Cuando un navío de la Marina de los Estados Unidos llega o parte de la base naval de Pearl Harbor, la tripulación se pone en formación, vestida con sus uniformes. Se colocan en posición de firmes a un brazo de distancia entre sí en los laterales de la cubierta, para homenajear a los soldados, los marineros y los civiles que murieron el 7 de diciembre de 1941. Es una escena emocionante, y los participantes suelen considerarlo uno de los momentos más inolvidables de su carrera militar.

Incluso para los espectadores, el homenaje despierta un increíble vínculo emocional, particularmente entre los servidores actuales y los del pasado. Le otorga honorabilidad a la labor de los marineros del día de hoy y dignidad al sacrificio de los de ayer.

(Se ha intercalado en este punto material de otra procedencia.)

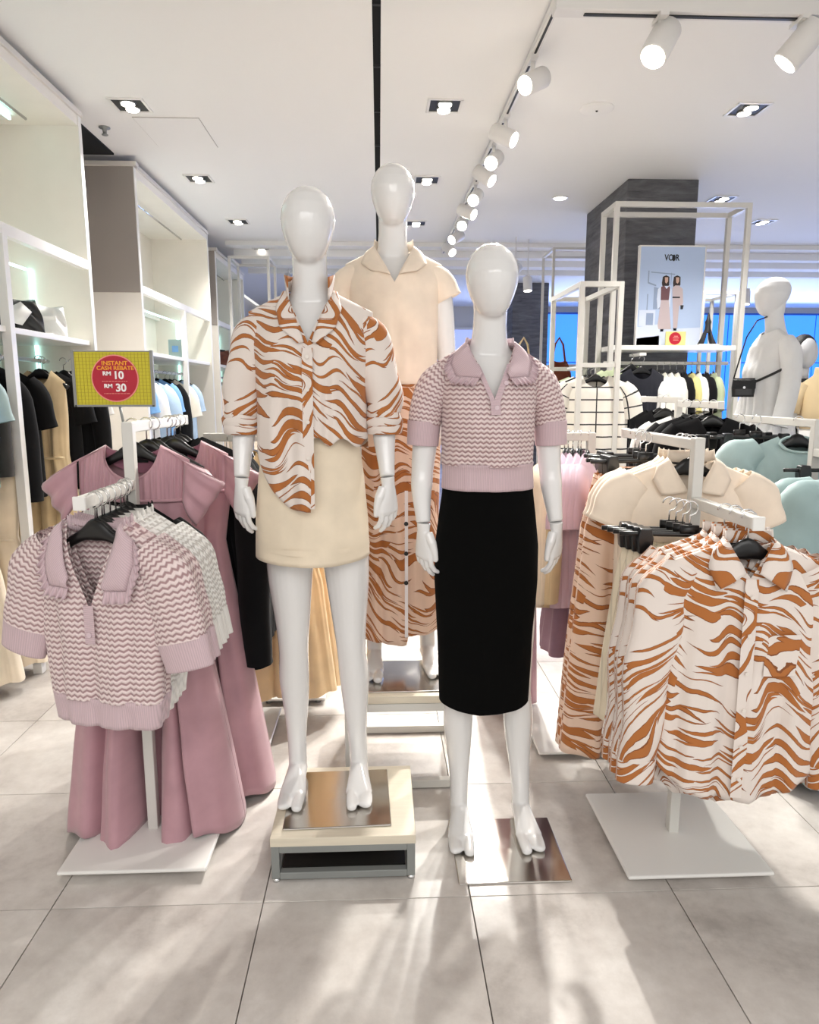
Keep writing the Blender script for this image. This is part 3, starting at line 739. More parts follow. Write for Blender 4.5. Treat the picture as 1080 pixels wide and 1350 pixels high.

Cuando Jesús instituyó la Cena del Señor (Mateo 26:26-29), es indudable que lo hacía con el propósito de crear esta misma clase de vínculo emocional. Nuestra participación en la mesa del Señor honra Su sacrificio y, al mismo tiempo, nos concede una comunión íntima con Él mucho más profunda que cualquier otro acto de recordación.

Tal como la Marina prescribe detalladamente la manera de homenajear a los caídos, las Escrituras también nos enseñan cómo recordar el sacrificio de Cristo (1 Corintios 11:26-28). Estos actos de adoración y de acción de gracias sirven para honrar una acción del pasado que le da sentido al servicio del presente.